Lines that contain the string "picture" are to be copied; leave out all others.

• **Scenes as source code**
::::::

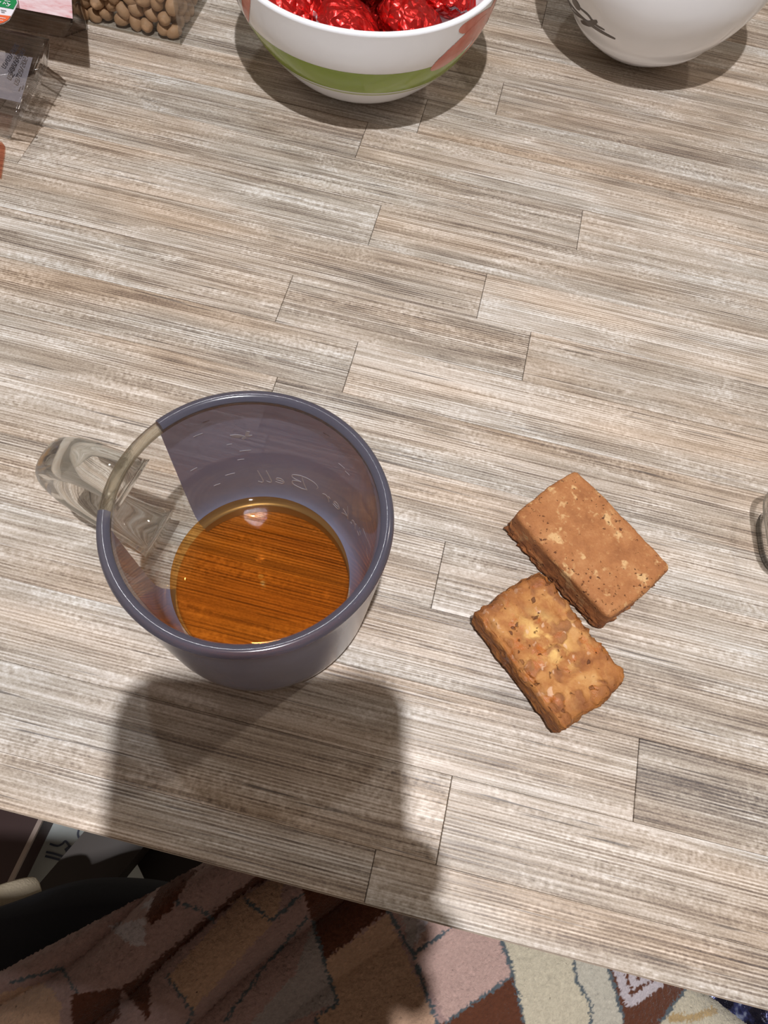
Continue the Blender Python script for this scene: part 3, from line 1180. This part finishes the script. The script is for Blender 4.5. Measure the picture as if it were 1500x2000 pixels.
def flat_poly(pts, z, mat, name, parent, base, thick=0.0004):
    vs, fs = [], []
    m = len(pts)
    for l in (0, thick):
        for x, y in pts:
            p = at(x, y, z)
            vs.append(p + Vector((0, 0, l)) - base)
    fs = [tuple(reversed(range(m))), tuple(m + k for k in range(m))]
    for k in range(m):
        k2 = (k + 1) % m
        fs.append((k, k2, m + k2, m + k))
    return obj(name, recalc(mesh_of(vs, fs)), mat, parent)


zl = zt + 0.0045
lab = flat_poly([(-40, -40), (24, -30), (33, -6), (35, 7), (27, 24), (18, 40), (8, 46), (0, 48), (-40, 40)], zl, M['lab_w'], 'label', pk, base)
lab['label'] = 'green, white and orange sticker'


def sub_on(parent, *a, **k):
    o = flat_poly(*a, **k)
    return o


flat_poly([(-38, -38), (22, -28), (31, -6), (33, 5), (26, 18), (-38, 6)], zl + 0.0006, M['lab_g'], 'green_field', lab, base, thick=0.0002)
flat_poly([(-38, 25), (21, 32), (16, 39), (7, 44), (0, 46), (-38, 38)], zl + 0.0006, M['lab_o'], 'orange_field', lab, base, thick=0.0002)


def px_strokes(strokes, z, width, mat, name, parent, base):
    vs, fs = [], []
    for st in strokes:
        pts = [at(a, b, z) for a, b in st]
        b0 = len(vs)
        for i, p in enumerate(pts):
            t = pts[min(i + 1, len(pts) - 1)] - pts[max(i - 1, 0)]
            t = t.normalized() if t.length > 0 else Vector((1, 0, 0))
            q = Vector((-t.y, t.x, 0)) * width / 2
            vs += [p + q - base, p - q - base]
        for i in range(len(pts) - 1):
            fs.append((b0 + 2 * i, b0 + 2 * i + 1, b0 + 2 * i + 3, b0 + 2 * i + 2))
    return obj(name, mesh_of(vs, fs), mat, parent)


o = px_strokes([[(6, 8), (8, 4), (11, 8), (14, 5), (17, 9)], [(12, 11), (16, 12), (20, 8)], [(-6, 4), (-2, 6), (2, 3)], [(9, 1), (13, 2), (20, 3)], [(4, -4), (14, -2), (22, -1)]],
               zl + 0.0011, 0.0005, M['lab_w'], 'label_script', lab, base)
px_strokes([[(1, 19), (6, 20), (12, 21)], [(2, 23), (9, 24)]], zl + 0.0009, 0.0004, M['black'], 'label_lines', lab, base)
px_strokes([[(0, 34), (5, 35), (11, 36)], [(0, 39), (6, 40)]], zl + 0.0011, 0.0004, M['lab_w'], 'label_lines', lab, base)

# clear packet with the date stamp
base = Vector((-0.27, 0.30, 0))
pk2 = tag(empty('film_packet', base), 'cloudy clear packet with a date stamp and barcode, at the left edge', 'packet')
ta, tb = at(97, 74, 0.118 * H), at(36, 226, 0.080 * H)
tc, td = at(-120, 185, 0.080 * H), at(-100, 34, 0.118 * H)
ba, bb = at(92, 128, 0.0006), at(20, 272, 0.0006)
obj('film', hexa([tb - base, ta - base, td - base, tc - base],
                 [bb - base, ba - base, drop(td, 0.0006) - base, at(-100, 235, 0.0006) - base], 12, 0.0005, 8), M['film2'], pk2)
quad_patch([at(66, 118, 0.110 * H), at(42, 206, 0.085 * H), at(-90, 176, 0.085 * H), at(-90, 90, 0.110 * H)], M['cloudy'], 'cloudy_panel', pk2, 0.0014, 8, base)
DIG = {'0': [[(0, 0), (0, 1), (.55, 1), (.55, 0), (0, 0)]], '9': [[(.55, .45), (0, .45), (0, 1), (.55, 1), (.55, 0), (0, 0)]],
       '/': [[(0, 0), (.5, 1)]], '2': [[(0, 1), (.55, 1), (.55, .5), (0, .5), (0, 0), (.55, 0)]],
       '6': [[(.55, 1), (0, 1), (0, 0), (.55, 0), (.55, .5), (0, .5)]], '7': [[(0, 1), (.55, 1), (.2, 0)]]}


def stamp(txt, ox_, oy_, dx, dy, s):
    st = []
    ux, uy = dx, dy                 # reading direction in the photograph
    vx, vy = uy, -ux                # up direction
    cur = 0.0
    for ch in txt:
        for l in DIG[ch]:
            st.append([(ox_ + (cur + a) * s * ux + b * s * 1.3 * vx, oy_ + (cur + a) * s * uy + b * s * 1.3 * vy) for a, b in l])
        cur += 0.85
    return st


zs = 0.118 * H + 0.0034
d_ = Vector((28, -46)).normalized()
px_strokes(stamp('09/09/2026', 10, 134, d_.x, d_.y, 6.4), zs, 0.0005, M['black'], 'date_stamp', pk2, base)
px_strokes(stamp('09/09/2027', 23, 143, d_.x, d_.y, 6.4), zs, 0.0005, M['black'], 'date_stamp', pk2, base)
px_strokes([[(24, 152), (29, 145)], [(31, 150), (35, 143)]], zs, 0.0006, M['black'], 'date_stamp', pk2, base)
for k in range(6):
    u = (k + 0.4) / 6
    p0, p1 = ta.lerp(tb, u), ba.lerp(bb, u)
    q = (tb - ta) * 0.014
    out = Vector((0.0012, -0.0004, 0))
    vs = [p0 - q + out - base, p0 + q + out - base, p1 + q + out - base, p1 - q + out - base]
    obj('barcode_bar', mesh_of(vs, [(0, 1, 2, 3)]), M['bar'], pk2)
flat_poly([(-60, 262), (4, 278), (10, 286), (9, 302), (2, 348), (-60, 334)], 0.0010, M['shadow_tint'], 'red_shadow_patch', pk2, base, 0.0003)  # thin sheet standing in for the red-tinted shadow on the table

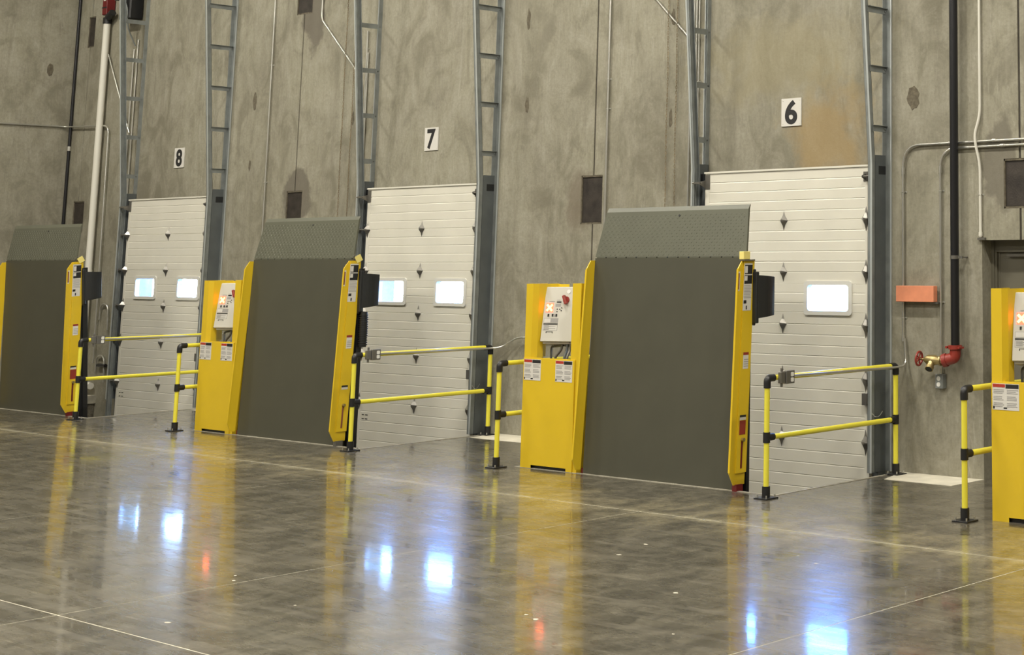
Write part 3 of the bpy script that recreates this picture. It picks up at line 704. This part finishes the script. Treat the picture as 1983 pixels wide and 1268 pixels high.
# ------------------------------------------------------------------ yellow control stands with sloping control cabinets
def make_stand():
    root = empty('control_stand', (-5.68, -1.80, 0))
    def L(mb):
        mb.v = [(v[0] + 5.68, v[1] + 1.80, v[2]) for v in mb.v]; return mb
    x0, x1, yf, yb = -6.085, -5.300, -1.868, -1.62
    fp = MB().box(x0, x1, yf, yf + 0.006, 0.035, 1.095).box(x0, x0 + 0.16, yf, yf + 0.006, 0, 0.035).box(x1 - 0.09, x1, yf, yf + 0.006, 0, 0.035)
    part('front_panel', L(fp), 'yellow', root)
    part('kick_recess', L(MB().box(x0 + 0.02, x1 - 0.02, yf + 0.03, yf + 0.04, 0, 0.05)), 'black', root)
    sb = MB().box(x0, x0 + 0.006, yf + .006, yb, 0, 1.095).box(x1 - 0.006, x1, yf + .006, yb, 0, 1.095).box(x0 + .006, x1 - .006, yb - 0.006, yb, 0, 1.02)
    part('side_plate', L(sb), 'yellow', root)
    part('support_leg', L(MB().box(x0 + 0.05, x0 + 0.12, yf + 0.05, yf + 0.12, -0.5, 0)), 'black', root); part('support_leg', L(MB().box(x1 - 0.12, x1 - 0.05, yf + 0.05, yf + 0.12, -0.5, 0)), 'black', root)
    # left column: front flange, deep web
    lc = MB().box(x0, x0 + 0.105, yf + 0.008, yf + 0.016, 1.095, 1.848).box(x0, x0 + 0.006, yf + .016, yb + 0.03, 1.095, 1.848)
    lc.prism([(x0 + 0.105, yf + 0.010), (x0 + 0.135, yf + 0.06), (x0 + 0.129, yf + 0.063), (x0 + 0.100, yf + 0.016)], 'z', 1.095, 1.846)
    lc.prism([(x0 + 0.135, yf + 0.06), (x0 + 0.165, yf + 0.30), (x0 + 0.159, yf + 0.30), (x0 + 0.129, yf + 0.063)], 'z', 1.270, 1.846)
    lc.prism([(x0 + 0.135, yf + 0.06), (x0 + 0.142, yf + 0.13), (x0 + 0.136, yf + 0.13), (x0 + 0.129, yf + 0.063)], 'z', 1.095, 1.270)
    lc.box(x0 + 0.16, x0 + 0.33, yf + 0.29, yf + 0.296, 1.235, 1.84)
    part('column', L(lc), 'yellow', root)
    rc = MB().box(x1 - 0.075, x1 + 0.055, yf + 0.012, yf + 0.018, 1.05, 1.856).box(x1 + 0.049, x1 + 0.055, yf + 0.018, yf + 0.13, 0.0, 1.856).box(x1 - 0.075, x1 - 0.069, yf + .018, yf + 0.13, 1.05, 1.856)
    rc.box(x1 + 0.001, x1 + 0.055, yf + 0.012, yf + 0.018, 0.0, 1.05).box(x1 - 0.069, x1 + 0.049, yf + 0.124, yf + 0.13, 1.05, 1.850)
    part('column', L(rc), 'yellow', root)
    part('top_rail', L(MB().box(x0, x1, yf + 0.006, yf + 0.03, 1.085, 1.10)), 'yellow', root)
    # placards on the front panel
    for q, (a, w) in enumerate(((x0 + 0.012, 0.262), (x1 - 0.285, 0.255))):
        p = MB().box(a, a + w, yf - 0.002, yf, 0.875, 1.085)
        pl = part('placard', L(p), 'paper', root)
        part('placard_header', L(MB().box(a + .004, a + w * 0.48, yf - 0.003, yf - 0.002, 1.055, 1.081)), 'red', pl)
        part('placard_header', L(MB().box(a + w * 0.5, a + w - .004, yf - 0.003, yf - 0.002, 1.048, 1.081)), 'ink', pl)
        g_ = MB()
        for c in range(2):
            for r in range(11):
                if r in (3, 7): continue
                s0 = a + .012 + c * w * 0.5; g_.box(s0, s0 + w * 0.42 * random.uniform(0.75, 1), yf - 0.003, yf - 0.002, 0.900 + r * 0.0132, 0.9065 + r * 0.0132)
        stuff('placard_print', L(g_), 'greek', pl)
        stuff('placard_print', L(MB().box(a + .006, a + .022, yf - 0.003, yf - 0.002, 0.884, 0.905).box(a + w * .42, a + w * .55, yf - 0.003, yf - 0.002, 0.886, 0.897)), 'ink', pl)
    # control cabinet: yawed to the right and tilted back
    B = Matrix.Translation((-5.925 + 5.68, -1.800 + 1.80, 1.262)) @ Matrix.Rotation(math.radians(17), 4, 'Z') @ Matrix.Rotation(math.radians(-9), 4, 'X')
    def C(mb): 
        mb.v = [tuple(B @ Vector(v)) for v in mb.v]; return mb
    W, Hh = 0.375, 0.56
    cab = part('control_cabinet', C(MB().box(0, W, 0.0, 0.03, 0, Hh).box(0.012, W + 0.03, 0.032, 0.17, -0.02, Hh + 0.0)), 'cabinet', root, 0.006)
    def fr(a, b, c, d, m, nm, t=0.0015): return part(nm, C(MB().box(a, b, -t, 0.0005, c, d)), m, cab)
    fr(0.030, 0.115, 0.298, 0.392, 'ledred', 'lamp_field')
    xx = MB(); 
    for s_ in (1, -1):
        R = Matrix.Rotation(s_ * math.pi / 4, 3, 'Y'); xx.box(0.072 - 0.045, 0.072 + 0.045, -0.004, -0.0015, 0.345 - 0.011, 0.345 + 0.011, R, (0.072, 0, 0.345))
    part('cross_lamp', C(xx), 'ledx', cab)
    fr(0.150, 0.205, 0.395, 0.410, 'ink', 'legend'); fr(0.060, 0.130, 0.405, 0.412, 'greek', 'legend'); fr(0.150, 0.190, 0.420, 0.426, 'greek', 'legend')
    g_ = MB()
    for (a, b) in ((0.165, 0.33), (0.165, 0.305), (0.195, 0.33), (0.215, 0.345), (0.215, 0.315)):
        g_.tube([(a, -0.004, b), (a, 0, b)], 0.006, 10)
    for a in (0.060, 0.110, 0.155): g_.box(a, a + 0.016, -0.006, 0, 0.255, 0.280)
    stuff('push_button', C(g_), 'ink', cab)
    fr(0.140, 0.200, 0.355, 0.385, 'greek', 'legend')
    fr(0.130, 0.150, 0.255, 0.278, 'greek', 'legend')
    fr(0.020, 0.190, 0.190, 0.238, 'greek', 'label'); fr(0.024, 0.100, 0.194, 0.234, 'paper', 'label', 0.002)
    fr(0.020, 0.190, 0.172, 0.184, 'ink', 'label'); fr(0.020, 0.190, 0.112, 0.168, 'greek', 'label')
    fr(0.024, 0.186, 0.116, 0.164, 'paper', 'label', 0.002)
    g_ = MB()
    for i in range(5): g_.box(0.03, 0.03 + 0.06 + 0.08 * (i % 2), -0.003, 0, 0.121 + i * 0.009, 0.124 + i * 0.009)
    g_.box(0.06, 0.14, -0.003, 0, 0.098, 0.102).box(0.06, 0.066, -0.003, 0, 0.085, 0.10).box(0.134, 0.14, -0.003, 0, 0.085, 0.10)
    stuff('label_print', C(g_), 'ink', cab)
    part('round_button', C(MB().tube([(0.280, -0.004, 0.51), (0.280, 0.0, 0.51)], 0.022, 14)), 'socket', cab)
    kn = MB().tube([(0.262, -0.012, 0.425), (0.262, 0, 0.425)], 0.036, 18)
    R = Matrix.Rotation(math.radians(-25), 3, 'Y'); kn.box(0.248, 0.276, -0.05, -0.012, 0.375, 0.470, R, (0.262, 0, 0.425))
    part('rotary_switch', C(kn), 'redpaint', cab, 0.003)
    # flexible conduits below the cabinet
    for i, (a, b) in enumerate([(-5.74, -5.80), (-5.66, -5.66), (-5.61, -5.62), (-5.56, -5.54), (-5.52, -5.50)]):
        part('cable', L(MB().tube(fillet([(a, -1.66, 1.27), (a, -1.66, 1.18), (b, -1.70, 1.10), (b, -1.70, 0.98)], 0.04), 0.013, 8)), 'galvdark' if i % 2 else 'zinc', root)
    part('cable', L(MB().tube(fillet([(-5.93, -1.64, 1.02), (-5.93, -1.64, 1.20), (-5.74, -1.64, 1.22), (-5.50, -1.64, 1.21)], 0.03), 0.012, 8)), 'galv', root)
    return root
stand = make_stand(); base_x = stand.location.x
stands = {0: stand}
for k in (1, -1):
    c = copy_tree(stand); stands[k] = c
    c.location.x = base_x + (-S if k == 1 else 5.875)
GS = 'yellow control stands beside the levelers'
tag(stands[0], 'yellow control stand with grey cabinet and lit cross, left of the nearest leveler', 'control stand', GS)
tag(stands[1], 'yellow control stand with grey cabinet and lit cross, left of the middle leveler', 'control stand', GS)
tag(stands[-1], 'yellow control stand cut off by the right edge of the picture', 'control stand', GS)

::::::

• **TASK ANSWER**
Continue the Blender Python script for this scene: part 3, from line 1180. This part finishes the script. The script is for Blender 4.5. Measure the picture as if it were 1500x2000 pixels.
Write part 3 of the bpy script that recreates this picture. It picks up at line 704. This part finishes the script. Treat the picture as 1983 pixels wide and 1268 pixels high.
tag(stands[-1], 'yellow control stand cut off by the right edge of the picture', 'control stand', GS)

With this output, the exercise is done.